## REQUIREMENT
Only one stretch of the data below should be repeated: the lines from the line containing "sp_ = node(t, 'ShaderNodeSeparateXYZ');" through the line containing "wr = node(t, 'ShaderNodeMapRange');", inclusive, exactly as they are.

----

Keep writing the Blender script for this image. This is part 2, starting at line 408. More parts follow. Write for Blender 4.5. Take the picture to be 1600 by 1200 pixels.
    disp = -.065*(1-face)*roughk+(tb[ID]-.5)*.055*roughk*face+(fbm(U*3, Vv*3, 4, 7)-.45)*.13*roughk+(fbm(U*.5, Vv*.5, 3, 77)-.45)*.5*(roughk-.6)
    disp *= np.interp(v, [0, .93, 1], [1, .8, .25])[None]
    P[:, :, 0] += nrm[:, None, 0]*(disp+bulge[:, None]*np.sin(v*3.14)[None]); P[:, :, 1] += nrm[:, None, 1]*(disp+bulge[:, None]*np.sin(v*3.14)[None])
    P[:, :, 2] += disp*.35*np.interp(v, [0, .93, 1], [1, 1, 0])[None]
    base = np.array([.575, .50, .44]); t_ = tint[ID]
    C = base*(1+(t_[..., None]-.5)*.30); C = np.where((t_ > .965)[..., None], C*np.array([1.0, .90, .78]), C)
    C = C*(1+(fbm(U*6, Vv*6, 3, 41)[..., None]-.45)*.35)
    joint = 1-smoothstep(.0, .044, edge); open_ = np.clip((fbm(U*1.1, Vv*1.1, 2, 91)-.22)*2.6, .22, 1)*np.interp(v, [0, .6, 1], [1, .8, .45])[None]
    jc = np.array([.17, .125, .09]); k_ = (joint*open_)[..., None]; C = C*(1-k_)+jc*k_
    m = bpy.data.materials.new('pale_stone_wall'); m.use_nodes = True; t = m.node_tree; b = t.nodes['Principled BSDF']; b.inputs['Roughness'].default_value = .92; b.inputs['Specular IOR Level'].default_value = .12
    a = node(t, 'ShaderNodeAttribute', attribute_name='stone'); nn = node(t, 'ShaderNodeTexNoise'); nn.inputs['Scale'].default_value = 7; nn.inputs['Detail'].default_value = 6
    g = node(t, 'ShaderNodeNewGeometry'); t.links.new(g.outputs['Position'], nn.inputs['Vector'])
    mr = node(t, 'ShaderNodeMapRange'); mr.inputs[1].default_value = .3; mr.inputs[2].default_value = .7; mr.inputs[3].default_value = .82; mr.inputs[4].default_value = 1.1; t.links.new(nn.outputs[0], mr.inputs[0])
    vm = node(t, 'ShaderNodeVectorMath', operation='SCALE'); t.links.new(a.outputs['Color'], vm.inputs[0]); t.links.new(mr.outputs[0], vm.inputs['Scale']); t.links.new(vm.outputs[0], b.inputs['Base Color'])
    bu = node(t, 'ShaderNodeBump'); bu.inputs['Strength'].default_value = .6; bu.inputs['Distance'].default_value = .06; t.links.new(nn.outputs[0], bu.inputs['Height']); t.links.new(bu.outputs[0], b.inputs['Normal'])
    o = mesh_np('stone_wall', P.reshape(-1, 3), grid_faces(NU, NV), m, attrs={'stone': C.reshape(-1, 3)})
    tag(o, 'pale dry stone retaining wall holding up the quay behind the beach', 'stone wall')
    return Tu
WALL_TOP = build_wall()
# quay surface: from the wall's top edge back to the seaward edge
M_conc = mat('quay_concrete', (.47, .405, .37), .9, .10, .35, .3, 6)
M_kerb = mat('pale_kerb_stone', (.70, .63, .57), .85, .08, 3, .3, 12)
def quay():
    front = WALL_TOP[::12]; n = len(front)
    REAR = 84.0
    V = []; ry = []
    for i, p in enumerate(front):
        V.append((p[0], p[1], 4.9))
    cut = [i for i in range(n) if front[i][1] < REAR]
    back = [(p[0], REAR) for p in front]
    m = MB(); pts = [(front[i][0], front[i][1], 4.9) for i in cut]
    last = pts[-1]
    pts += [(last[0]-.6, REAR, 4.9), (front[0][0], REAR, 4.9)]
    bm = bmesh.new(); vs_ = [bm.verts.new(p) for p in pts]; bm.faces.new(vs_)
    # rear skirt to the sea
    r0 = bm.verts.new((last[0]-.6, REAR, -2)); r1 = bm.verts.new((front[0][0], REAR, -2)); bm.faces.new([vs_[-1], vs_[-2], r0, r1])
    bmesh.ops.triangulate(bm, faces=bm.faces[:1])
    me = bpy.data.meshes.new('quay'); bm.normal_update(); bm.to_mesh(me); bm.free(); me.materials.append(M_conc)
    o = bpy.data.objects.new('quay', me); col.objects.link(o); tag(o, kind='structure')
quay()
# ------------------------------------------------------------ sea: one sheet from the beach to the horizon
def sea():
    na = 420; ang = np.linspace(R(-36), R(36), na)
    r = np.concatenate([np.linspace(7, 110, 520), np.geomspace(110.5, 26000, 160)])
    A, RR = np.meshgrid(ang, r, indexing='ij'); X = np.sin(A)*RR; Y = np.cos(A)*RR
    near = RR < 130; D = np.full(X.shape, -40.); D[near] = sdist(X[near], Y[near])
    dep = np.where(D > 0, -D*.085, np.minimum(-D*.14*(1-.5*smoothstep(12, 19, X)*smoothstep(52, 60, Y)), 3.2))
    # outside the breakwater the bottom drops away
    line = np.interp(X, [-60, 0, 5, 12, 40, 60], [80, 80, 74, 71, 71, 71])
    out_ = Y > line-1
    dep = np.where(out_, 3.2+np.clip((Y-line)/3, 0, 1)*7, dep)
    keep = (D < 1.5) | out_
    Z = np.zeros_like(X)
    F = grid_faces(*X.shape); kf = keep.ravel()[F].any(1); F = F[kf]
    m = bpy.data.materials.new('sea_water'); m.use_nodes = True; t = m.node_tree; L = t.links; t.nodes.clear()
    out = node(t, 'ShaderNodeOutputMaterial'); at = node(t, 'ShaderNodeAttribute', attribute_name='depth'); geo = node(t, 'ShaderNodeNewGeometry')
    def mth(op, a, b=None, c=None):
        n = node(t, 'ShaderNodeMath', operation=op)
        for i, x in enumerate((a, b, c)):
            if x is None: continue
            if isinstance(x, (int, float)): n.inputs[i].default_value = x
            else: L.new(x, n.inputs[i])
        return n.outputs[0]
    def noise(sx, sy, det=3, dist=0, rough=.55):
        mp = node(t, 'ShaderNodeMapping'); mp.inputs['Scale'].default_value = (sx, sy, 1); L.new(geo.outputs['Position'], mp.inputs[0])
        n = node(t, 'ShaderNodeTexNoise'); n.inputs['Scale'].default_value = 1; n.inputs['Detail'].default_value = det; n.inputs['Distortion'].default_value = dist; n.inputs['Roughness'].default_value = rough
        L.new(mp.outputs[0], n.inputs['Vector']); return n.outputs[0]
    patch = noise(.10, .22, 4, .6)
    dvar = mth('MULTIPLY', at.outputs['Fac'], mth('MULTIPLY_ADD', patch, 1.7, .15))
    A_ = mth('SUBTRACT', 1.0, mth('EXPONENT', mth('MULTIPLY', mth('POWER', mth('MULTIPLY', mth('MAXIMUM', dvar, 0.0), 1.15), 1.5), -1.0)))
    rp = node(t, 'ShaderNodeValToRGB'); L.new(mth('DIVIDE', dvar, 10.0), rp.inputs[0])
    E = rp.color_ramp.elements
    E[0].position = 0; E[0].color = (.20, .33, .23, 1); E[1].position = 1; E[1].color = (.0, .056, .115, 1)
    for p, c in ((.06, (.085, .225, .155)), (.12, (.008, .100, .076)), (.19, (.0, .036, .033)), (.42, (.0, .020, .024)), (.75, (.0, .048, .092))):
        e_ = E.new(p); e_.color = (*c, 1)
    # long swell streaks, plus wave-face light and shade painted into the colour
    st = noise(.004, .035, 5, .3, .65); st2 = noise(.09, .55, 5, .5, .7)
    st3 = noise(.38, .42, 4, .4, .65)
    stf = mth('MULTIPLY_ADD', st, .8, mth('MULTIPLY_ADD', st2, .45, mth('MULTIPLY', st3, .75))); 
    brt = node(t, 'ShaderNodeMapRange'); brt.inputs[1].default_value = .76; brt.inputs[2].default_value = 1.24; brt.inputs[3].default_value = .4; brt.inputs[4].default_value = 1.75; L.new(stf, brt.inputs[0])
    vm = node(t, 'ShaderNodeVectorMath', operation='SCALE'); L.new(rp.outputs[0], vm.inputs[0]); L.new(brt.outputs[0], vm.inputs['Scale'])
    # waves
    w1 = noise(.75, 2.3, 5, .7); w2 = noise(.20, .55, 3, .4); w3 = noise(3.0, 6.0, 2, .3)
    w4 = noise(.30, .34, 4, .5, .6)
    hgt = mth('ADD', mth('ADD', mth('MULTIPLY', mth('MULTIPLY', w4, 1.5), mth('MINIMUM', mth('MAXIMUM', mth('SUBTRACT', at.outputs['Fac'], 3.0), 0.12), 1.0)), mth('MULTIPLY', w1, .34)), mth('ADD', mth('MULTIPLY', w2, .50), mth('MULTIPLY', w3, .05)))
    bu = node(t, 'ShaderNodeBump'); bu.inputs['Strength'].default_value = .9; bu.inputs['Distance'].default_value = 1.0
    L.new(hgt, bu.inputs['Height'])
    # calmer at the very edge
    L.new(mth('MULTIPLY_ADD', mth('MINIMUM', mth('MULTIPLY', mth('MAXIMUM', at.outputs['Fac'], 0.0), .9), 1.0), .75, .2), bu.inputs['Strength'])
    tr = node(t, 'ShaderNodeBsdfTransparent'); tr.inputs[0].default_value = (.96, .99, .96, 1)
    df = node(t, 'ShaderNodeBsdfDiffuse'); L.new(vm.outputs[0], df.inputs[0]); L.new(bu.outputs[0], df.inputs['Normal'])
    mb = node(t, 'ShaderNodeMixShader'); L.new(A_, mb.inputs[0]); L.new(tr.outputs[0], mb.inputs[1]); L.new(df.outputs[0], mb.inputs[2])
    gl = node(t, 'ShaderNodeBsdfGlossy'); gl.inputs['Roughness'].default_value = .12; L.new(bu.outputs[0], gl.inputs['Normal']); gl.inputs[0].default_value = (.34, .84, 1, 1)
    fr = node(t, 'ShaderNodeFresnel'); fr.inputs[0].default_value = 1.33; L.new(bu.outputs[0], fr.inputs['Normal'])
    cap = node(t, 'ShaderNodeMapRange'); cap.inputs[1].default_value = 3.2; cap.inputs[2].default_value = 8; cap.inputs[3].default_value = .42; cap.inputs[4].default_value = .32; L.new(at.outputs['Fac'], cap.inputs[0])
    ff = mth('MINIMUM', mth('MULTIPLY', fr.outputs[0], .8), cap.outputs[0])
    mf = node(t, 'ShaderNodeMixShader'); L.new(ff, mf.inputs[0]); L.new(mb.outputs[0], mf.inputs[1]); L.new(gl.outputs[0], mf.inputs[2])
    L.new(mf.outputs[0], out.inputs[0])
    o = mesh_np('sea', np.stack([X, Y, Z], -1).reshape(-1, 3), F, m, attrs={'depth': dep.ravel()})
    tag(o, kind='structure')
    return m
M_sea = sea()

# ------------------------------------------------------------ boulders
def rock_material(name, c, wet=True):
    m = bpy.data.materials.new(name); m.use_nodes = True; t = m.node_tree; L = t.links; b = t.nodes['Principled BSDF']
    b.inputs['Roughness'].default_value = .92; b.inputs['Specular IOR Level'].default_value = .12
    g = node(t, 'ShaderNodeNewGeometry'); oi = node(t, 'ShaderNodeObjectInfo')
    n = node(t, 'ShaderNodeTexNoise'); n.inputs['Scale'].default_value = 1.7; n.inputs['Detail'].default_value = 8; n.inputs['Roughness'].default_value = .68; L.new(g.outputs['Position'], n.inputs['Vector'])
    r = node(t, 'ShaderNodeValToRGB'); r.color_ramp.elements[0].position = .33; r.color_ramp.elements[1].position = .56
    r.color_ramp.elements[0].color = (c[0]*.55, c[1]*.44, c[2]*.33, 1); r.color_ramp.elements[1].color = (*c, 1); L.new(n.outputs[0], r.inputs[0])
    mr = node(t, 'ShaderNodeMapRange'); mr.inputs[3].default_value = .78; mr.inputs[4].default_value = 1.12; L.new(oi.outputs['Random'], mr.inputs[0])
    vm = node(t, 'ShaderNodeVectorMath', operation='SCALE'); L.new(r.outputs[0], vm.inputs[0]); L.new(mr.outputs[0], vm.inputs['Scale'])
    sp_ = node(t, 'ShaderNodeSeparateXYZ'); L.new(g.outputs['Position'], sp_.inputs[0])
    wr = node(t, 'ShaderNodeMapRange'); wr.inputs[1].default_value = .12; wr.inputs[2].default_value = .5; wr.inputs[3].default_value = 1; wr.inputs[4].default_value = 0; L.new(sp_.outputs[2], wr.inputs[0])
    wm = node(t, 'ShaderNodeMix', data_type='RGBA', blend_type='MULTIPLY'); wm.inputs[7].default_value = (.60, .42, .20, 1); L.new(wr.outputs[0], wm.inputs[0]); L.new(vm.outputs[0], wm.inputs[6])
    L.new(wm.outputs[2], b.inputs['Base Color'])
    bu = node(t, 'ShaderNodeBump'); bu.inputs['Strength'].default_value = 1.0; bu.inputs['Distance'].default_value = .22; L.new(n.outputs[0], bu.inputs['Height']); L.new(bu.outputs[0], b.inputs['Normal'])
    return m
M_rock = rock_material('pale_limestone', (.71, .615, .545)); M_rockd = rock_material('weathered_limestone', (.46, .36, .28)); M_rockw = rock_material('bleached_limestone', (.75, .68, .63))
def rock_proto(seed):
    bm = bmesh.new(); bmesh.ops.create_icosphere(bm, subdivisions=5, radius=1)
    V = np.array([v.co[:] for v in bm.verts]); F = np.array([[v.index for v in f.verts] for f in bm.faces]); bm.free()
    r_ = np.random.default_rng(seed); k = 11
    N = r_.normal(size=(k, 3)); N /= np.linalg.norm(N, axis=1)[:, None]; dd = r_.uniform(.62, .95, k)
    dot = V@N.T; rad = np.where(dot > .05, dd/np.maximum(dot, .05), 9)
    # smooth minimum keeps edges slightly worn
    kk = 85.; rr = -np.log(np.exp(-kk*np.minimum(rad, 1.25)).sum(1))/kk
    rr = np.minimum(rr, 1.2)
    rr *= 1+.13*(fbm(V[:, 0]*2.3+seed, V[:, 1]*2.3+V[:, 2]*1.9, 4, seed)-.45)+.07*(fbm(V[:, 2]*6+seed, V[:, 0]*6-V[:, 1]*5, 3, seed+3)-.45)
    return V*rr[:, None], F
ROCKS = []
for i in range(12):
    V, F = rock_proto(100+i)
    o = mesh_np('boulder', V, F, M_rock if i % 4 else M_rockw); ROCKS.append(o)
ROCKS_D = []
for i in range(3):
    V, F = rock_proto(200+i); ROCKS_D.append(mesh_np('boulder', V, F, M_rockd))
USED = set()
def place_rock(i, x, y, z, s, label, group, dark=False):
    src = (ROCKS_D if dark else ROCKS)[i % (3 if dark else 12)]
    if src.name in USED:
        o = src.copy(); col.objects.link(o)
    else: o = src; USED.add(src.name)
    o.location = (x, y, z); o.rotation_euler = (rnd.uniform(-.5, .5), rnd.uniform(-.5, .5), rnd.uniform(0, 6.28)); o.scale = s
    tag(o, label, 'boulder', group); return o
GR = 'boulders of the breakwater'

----

## EXPECTED OUTPUT
    sp_ = node(t, 'ShaderNodeSeparateXYZ'); L.new(g.outputs['Position'], sp_.inputs[0])
    wr = node(t, 'ShaderNodeMapRange'); wr.inputs[1].default_value = .12; wr.inputs[2].default_value = .5; wr.inputs[3].default_value = 1; wr.inputs[4].default_value = 0; L.new(sp_.outputs[2], wr.inputs[0])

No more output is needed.